Aim of the exercise: Write out, exactly as given, every line from the one holding "(.18, .13, .09), .4)" to the one holding "(.20, .16, .12), .5, .4, 1.0, .3)", including both.

-- start --

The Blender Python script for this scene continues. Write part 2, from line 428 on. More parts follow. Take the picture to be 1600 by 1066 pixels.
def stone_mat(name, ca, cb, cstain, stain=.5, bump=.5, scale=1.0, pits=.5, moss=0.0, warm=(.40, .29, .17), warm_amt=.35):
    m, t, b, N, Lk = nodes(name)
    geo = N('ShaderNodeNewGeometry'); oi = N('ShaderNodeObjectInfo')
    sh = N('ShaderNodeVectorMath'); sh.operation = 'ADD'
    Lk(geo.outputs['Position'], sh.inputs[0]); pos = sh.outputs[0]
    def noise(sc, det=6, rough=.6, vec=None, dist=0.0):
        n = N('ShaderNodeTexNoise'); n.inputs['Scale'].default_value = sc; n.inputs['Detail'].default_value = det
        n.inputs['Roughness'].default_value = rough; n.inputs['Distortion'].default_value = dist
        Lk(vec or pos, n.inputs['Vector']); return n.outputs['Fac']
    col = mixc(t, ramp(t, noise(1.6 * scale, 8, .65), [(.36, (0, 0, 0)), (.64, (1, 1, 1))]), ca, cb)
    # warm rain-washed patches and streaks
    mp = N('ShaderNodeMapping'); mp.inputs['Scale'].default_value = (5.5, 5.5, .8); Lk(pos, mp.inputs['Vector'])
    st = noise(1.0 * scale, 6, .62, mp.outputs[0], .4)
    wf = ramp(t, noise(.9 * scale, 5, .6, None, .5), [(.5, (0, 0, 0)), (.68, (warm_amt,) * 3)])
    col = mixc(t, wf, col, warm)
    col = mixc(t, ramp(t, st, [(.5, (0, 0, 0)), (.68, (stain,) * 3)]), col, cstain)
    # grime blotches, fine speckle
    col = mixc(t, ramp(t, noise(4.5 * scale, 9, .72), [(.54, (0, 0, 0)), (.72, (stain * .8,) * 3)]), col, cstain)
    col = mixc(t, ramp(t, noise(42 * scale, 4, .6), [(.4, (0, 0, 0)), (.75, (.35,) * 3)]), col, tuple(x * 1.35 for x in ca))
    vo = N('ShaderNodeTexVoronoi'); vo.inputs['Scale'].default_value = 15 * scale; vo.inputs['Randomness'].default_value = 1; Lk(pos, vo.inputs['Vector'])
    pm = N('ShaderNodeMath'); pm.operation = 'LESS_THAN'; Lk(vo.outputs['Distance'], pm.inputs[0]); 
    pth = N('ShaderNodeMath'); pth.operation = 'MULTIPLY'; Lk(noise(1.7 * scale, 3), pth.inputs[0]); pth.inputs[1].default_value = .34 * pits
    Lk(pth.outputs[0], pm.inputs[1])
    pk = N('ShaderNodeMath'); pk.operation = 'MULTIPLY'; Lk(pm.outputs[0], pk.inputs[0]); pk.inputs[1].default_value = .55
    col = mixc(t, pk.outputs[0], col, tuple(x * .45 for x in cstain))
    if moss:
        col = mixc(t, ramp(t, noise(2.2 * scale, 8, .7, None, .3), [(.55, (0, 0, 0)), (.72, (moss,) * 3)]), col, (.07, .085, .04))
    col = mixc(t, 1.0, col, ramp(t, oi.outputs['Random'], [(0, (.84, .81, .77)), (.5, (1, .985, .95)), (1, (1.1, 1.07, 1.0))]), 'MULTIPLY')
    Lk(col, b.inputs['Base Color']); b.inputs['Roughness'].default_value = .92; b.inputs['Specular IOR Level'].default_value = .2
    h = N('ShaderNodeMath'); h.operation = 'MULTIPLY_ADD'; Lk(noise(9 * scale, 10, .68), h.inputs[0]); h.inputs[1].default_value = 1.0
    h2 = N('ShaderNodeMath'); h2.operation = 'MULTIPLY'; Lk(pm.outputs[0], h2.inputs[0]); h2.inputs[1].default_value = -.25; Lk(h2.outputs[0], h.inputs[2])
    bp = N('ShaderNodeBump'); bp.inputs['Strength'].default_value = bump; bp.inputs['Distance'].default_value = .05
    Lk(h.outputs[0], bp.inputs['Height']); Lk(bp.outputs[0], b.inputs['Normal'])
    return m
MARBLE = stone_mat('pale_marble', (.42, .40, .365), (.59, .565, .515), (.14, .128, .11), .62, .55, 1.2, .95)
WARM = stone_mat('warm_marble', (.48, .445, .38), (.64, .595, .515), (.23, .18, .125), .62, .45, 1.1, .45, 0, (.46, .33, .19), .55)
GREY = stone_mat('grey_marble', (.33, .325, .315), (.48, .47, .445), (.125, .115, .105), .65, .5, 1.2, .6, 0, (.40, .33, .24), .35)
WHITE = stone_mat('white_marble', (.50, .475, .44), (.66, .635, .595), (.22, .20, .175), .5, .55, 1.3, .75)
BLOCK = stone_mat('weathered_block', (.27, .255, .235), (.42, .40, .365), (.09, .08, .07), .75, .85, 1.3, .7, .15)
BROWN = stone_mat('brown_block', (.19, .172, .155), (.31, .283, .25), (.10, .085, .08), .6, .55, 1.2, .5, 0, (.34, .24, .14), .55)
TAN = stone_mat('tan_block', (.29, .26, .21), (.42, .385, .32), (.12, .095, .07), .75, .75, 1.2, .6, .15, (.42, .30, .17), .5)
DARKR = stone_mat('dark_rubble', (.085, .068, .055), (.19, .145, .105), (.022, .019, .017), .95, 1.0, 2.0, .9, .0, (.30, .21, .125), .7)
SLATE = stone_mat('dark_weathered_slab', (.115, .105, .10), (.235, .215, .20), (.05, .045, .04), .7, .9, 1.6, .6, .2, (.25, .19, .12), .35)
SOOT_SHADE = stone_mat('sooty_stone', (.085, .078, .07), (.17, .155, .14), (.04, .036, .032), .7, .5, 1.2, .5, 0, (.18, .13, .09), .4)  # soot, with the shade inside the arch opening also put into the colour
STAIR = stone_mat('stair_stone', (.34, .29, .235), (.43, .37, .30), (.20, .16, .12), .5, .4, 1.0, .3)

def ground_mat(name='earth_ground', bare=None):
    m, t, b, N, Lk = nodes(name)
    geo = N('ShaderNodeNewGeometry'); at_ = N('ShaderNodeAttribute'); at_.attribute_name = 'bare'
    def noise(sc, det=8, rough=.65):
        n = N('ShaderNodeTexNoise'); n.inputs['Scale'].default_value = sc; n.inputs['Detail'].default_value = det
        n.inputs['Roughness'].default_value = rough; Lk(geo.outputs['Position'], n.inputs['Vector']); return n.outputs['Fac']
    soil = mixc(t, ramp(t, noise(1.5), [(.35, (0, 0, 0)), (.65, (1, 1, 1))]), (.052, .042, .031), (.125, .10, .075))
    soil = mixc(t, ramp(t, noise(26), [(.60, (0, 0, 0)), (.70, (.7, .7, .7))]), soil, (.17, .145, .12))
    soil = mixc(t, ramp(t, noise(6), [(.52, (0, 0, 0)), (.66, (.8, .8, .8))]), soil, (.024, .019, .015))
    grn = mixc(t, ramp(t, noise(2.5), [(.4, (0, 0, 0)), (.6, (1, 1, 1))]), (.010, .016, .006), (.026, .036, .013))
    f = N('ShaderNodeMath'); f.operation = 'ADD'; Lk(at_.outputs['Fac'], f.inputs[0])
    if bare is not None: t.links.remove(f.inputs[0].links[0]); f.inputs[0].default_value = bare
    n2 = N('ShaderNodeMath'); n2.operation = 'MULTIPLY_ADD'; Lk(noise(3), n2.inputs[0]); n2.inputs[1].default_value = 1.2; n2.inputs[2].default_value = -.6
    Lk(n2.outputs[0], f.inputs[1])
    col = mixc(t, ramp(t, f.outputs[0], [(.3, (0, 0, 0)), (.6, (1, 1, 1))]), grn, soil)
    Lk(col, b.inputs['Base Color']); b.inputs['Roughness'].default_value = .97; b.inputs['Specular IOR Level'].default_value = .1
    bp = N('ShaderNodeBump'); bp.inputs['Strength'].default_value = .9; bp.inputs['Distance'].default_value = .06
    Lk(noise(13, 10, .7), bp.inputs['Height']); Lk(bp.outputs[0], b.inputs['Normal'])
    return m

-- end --

Exercise output:
SOOT_SHADE = stone_mat('sooty_stone', (.085, .078, .07), (.17, .155, .14), (.04, .036, .032), .7, .5, 1.2, .5, 0, (.18, .13, .09), .4)  # soot, with the shade inside the arch opening also put into the colour
STAIR = stone_mat('stair_stone', (.34, .29, .235), (.43, .37, .30), (.20, .16, .12), .5, .4, 1.0, .3)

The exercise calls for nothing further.